New sanctions announced for aiding Syria and Iran
WASHINGTON — President Barack Obama moved to tighten sanctions on Syria and Iran on Monday by taking aim at those who provide their authoritarian governments with technology to track down dissidents for abuse, torture or death.
The measures underscored the role that computers, social media and cellphones have played in the recent political upheavals in the Middle East, not just in organizing resistance to entrenched leaders but also in helping security services crack down on protesters. The president’s action is meant to put on notice individuals and companies that provide the technology that enables human rights abuses.
The announcement came as Obama continues to search for a more effective response to the killings in Syria, where more than 9,000 people have died over the past year as the government of President Bashar Assad has tried to suppress a popular uprising. Critics have described Obama’s response as too passive and have called for more robust action to halt the violence.

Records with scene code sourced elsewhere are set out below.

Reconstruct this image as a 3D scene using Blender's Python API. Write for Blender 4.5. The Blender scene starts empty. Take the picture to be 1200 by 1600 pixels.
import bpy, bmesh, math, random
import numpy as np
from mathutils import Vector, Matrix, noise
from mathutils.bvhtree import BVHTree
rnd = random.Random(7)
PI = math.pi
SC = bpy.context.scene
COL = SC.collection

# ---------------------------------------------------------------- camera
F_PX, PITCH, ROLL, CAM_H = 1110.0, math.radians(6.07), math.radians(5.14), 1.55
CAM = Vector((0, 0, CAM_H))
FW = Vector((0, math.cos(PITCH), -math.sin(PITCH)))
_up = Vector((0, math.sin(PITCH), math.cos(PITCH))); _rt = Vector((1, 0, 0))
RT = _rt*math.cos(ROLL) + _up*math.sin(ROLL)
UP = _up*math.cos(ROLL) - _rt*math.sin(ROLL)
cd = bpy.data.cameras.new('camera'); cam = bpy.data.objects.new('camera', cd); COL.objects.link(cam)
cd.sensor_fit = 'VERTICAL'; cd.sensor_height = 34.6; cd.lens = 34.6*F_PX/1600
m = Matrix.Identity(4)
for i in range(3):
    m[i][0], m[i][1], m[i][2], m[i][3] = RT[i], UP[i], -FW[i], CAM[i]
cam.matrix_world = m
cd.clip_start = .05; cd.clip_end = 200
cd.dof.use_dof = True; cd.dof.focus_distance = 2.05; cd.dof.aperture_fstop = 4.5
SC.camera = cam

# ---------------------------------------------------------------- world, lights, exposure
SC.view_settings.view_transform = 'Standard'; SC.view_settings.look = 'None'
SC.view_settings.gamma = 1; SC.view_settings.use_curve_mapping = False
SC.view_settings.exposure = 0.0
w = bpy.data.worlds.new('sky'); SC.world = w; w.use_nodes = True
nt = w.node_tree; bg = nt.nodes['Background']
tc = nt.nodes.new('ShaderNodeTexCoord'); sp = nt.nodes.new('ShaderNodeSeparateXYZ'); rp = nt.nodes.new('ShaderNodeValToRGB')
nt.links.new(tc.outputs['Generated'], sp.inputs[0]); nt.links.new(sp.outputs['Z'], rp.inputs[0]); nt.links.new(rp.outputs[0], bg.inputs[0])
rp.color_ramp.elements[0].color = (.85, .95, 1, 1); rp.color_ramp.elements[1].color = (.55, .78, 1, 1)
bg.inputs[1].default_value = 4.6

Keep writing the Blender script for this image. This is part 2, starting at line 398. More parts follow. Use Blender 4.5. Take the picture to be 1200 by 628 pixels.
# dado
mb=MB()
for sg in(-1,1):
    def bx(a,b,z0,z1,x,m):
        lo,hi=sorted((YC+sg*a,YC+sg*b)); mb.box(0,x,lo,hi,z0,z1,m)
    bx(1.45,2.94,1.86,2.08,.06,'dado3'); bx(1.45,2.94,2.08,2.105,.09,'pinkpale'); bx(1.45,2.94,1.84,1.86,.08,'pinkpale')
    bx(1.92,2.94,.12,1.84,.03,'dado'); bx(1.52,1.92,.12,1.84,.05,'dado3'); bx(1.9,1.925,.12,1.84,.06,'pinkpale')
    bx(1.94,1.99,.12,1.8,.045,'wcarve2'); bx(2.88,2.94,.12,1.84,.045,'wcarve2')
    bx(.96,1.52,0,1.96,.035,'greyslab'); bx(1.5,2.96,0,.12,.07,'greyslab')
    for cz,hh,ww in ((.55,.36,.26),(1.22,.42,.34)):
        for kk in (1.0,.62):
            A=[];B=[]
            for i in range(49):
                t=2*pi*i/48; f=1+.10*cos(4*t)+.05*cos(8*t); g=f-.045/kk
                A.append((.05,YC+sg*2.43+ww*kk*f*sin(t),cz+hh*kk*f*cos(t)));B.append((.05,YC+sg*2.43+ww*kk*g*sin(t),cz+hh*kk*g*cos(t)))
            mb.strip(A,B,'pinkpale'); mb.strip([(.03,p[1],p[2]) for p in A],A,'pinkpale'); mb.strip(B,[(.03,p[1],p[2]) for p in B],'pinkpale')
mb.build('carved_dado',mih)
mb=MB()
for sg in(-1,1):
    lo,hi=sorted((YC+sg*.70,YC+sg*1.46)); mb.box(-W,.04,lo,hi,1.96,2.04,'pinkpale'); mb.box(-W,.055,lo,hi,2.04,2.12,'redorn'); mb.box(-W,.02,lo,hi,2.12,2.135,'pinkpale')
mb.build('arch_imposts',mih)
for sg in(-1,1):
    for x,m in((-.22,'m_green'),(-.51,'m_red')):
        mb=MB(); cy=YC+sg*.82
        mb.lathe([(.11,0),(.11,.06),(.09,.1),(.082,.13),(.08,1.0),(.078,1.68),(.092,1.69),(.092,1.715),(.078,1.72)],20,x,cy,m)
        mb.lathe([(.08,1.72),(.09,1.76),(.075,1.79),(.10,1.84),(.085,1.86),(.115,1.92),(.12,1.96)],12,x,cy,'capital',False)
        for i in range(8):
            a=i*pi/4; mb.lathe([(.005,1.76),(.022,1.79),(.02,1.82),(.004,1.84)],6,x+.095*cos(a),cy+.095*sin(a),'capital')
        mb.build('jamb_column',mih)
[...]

Obama argued Monday that the focus on technology reflected an ever-widening set of actions that would eventually stop Assad.
“These technologies should be in place to empower citizens, not to repress them,” Obama said in a speech at the U.S. Holocaust Memorial Museum. “It’s one more step that we can take toward the day that we know will come, the end of the Assad regime that has brutalized the Syrian people.”
The new measures reflect the rapidly evolving nature of the political struggles in the Middle East.
“I’m sure countries like Sudan, Syria and others are watching closely what’s happening on Facebook,” said Michael Abramowitz, director of the Holocaust museum’s Committee on Conscience. “They don’t need to send plainclothes men to follow activists anymore. They can follow them online.”
Obama made the announcement at the emotionally symbolic museum after touring the exhibits alongside Elie Wiesel, the Holocaust survivor and Nobel Peace Prize laureate. Wiesel, invoking the Holocaust, used the occasion to implore Obama to stand against Assad and President Mahmoud Ahmadinejad of Iran.
“Have we learned anything from it?” Wiesel said. “If so, how is that Assad is still in power? How is it that the No. 1 Holocaust denier Ahmadinejad is still a president?”
Obama, who has been criticized over his Israel policy, presented himself as a staunch defender of the Jewish state and vowed to counter the threat to it posed by Iran.
“The United States will do everything in our power to prevent Iran from getting a nuclear weapon,” he said.
The executive orders, which Obama signed Sunday and were first reported by The Washington Post, authorize financial and travel restrictions against those who aid the Syrian and Iranian governments in using technology to hunt down their own citizens.